Here, Plaintiff alleges that it relied on its security interest in NGBF's assets when deciding to invest. FAC ¶ ¶ 1, 20. In addition, Plaintiff alleges that it " implicitly" relied on NGBF's officers and directors having complied with federal securities laws in making public disclosures regarding their stock ownership and sales. Id. ¶ 1. The facts pled in support of Plaintiff's loss causation theory, however, rely solely on its inability to collect on its investments or collateral due to the withdrawal or rejection of all of NGBF's pending patent applications. Id. ¶ 19. In contrast, Plaintiff asserts no facts establishing that Rosen's concealed stock ownership and sales caused Alpha to incur investment losses.[22] Plaintiff's allegations that Rosen relied on Alpha's 2011 investments in order to liquidate his remaining NGBF stockholdings may be true, but even if true, that does not demonstrate that Rosen's hidden stock holdings and sales caused Alpha to incur an investment loss, Slayton, 604 F.3d at 765, or that Rosen's concealed stockholdings and sales were " the cause of the actual loss suffered." Lentell, 396 F.3d at 173. Regardless of whether such transactions were fraudulent, Plaintiff has not alleged that they actually caused Alpha's losses; accordingly, Plaintiff's 10(b) claims based on Rosen's concealed stockholdings and sales are dismissed.[23]

C. Section 20(a) Claims

Plaintiff has adequately alleged claims under Section 20(a) of the Exchange Act against the Individual Defendants. To establish a prima facie case of control person liability, a plaintiff must show: (1) a primary violation by the controlled person, (2) control of the primary violator by the defendant, and (3) that the defendant was, in some meaningful sense, a culpable participant in the controlled person's fraud. ATSI Commc'ns, Inc., 493 F.3d at 108 (citation omitted). Because Plaintiff has adequately pled a Section 10(b) claim as to NGBF, the primary violation element is sufficiently pled. In re WorldCom, Inc. Sec. Litig., 294 F.Supp.2d 392, 415 (S.D.N.Y. 2003). In addition, Plaintiff's allegations that the Individual Defendants held positions as senior executives or board members who exercised control over, and in most cases were signatories to, the public SEC filings on which Plaintiff relied in investing in NGBF, see FAC ¶ ¶ 4-5, 88, 102, 107, 111, 116 and 121, are sufficient to establish control of the primary violator. See In re Scottish Re Grp. Sec. Litig., 524 F.Supp.2d 370, 401 (S.D.N.Y. 2007). While there is a split among district courts in this Circuit as to whether " culpable participation" is an element that must be pled with the same particularity as scienter, see Special Situations Fund III QP, L.P. v.

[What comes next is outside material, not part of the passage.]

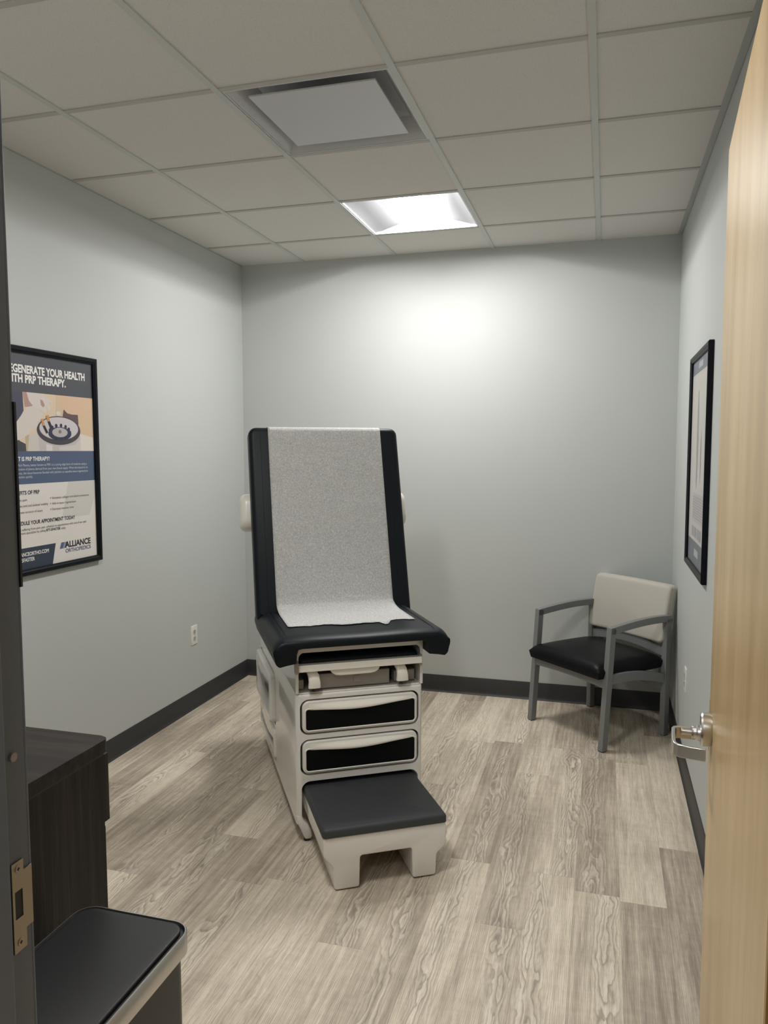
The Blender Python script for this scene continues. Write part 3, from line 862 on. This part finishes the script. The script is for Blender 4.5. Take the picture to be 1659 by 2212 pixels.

Deloitte Touche Tohmatsu CPA, Ltd., 13 CIV. 1094 (ER), 2014 WL 3605540, at *24-25 (S.D.N.Y. July 21, 2014), because the Court finds that Plaintiff has adequately pled scienter, it need not weigh in on this issue in order to find that Plaintiff's Section 20(a) claim is adequately pled with respect to the Individual Defendants. Because, however, Plaintiff has not alleged that NGBF is liable as a control person, Plaintiff's Section 20(a) claim against NGBF is dismissed.

D. Section 18 Claims

Plaintiff's claims under Section 18 of the Exchange Act are dismissed as being time-barred or failing adequately to plead loss causation. To state a claim under Section 18, a plaintiff must plead that (1) the defendant " made or caused to be made" a false or misleading statement, (2) upon which the plaintiff actually relied, (3) resulting in loss to the plaintiff. Special Situations Fund III QP, L.P., 2014 WL 3605540, at *26 (citing In re Alstom SA Sec. Litig., 406 F.Supp.2d 433, 478 (S.D.N.Y. 2005)). See also 15 U.S.C. § 78r(a). Claims brought under Section 18 are subject to a one-year limitations period that begins when " plaintiff is put on either actual notice or constructive notice, also known as inquiry notice, of the facts giving rise to his claim, " In re Alstom SA Sec. Litig., 406 F.Supp.2d at 421, and a three-year statute of repose. In re Bear Stearns Companies, Inc. Sec., Derivative, & ERISA Litig., 995 F.Supp.2d 291, 307 (S.D.N.Y. 2014). See also 15 U.S.C. § 78r(c).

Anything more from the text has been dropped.